All that having been said, I offer my humble answer to one or some of the questions. One of the most attractive things to me about poetry is the unity of form and meaning. In prose, generally the words convey meaning through their meanings, and nothing more. In poetry, the words can also express meaning through the way they look. This is why line breaks are so important in poetry, and why a poem wouldn't be the same without them.

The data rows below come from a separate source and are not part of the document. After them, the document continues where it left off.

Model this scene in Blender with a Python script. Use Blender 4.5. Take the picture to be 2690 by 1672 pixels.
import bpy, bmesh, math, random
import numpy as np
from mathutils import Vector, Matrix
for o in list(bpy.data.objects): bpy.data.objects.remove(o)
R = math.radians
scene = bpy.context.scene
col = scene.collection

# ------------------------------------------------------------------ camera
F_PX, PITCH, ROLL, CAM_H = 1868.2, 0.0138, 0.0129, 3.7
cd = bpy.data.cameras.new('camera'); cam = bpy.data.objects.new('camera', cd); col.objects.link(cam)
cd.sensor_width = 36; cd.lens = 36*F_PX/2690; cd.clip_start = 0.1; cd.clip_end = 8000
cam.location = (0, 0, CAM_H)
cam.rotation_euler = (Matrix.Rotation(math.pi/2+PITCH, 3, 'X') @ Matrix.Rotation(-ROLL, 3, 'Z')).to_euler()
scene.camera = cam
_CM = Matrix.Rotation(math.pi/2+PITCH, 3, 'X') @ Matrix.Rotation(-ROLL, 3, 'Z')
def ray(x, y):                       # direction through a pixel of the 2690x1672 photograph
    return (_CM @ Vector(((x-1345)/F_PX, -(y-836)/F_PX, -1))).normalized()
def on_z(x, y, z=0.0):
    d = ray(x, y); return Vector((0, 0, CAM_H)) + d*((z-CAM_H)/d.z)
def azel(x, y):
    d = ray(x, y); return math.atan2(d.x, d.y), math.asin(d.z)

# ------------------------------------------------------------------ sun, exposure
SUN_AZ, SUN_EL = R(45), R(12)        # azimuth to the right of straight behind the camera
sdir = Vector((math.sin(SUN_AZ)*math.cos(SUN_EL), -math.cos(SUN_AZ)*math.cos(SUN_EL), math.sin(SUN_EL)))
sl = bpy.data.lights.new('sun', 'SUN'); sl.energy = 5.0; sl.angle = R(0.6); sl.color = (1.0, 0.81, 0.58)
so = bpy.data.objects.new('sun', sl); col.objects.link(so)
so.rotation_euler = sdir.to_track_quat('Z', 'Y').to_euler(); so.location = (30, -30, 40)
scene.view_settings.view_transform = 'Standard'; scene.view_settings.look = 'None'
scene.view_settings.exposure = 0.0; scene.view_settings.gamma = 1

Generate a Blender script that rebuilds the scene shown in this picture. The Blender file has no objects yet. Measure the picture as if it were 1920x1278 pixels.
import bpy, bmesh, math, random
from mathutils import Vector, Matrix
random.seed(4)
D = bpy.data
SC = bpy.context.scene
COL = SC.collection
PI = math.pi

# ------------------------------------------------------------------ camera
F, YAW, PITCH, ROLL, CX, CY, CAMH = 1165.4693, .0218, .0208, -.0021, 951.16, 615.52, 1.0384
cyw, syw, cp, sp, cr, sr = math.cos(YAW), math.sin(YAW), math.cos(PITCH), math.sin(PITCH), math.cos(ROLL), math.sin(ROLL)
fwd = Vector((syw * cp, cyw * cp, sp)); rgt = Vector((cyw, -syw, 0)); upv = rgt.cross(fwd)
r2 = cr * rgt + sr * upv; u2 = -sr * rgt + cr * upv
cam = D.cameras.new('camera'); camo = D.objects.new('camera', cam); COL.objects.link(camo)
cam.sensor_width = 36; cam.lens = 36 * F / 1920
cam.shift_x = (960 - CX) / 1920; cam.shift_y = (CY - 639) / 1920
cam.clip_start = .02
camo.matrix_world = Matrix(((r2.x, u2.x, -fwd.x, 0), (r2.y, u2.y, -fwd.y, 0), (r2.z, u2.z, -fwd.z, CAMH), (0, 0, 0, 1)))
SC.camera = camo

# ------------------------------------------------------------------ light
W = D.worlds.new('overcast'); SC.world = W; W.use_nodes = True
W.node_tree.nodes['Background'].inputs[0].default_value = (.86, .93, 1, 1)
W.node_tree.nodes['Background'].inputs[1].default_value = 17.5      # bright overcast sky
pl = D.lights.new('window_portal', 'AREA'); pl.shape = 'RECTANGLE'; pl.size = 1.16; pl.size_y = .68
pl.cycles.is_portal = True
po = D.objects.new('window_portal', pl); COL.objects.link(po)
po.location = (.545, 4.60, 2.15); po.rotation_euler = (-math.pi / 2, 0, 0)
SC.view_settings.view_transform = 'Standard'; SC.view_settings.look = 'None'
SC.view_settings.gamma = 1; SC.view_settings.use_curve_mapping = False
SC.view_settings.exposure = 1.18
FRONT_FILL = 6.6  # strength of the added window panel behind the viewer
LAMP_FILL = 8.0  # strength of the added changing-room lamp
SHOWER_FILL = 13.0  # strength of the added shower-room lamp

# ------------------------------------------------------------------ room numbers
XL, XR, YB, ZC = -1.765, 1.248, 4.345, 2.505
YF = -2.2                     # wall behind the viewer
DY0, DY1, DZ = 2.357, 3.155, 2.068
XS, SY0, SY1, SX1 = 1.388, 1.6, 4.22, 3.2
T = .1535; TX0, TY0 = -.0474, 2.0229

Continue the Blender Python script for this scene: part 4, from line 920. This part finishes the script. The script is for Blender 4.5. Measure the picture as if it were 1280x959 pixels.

To use an example from "You Said You Would Write," a poem by Billy Collins.
Two strong coffees
And an hour of unfocused staring,
and now the hour rolls around
to put on some clothes
and then to take them off again
and return to bed.
You can look up the entire poem online, but I think there's a melancholy about the poem, a tone that's achieved through the well-placed line breaks. If read without regard to the line breaks, the entire poem would only be composed of two to three sentences (this section being one sentence). But the line breaks are vital to this poem. The pauses they add are reminiscent of a sad, hurt person recalling a painful memory. Such a person would not talk nonstop, but rather slowly and ponderously, allowing gaps of silence. I think the difference can be seen by reading this istanza out loud, with and without the lin breaks. "Two strong coffees and an hour of unfocused staring" is brisk, but a meaningless string of two activities: drinking coffee and staring. The line contains no emotion, just the bare facts. However, in the original lines, "Two strong cofees/ and an hour of unfocused staring" the vague depression that the speaker might be feeling can be more tangibly felt through the formatting of the lines, in the unnatural pause between the coffee drinking and the hour of unfocused staring. Of course, in prose, you would convey the mood in a different way--but poetry, I think, is unique in that it can use so few words, and put them together in such a way, to make the reader feel a specific way.